We had not felt the need to conduct in-house training for 
our local contacts, as they continue to demonstrate an 
aptitude for detecting fraudulent documents, thanks in 
large part to excellent training provided by DHS 
Copenhagen in the last two years.  We do, however, 
provide informal orientations on U.S. documents for our 
Consular colleagues.  As it has been several years, 
though, the Consular Section and RSO would like to bring 
DHS here for another round of training with the 
Lithuanian Border Guard, as well as prosecutors and the 
Consular Department, who were not included in prior 
training sessions. 
 
General: 
 
S) Describe country conditions that affect your ability 
to provide consular services (infrastructure, fraud, 
political setting, etc.). 
 
Response: Since Lithuania regained its independence 
in 1991, over 500,000 Lithuanians have reportedly 
left the country, many of them to the United States 
where a sizeable Lithuanian community already exists. 
The Lithuanian government does little to discourage this 
exodus, as many politicians are convinced that the 
majority of Lithuanians will eventually return, better 
and richer for their time spent overseas.  While the 
Lithuanian economy continues to grow rapidly, not all 
groups benefit equally from the growth.  This factor, and 
the fact that most young Lithuanians desire to work 
abroad despite their country's excellent growth 
prospects, contribute to continuing emigration.  These 
factors will continue to drive post's NIV work, and 
refusal rate, in the future.  Immigration to Lithuania 
from both the EU and non-EU world, for both legitimate 
and illegitimate reasons, will continue to increase. 

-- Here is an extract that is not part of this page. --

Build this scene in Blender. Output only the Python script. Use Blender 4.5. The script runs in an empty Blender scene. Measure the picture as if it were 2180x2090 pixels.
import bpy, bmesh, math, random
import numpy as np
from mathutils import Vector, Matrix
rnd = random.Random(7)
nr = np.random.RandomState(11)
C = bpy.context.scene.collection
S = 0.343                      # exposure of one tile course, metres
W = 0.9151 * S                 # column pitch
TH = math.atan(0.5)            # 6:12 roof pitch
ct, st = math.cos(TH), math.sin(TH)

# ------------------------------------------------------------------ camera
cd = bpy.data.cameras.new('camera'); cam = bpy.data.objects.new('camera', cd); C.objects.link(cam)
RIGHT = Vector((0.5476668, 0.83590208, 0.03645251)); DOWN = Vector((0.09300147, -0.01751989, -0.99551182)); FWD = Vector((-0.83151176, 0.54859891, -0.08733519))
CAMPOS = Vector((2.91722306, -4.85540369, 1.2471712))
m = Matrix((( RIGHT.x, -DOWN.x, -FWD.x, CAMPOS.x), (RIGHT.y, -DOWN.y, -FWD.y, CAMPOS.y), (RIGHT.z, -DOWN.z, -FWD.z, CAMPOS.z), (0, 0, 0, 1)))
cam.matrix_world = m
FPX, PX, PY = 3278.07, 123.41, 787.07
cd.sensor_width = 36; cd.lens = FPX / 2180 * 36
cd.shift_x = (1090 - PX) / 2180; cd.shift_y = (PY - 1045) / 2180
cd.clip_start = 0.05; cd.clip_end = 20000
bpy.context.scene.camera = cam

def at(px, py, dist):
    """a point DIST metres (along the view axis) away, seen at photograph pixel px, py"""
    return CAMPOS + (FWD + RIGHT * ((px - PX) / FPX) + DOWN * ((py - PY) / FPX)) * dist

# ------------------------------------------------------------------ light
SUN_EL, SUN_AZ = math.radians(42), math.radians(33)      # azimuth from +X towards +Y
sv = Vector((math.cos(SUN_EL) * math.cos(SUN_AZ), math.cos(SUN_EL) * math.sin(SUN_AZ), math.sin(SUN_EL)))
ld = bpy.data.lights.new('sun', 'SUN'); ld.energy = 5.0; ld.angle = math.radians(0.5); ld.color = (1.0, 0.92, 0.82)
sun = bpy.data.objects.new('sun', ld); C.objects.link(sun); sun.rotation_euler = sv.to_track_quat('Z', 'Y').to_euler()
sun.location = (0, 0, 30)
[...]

Significant numbers of illegal aliens continue to be 
apprehended at the Lithuanian-Belarusian border and in 
the port of Klaipeda.  The influx of non-Lithuanians has 
already led to a small increase in the number of TCN 
applicants seen at post.  This number will most likely 
increase further over the next few years and will 
require greater vigilance in the screening of NIV 
applications. 
 
Integration has already increased emigration from 
Lithuania to Western Europe, as Lithuanians seek 
opportunities for legal foreign employment, though this 
has not diminished the demand for visas to the United 
States.  Despite Lithuania's membership in the EU, we 
have not yet seen the quality of visa cases improve, as 
economic growth continues to leave certain sectors of 
society behind. 
 
Now that Lithuania is officially part of Europe, but with 
a cost of living still far below its Western neighbors, 
tourism will continue to increase.  More American 
visitors, coupled with a likely increase in the number of 
people who choose to settle in Lithuania, will further 
increase the demand for section services. 
T) Describe any other issue not raised in the 
preceding questions that you believe to be 
significant to the consular section's effectiveness 
in handling its responsibilities. 
Response: Post is planning for a major physical expansion 
of the Chancery with construction scheduled to begin in 
FY2006.  The Consular Section will continue to work with 
other elements of the Mission to ensure that our space 
concerns are considered in the final plans.  Two 
additional stories will be constructed above the current 
Consular Section.  During that construction, the Consular 
Section will be moved into swing space in another 
building.  The space is slightly smaller than our current 
quarters.  While OBO has been working with the Consular 
Section to meet our needs, this temporary inconvenience 
will pose challenges for the Consular Section, which we 
are confident we will manage successfully.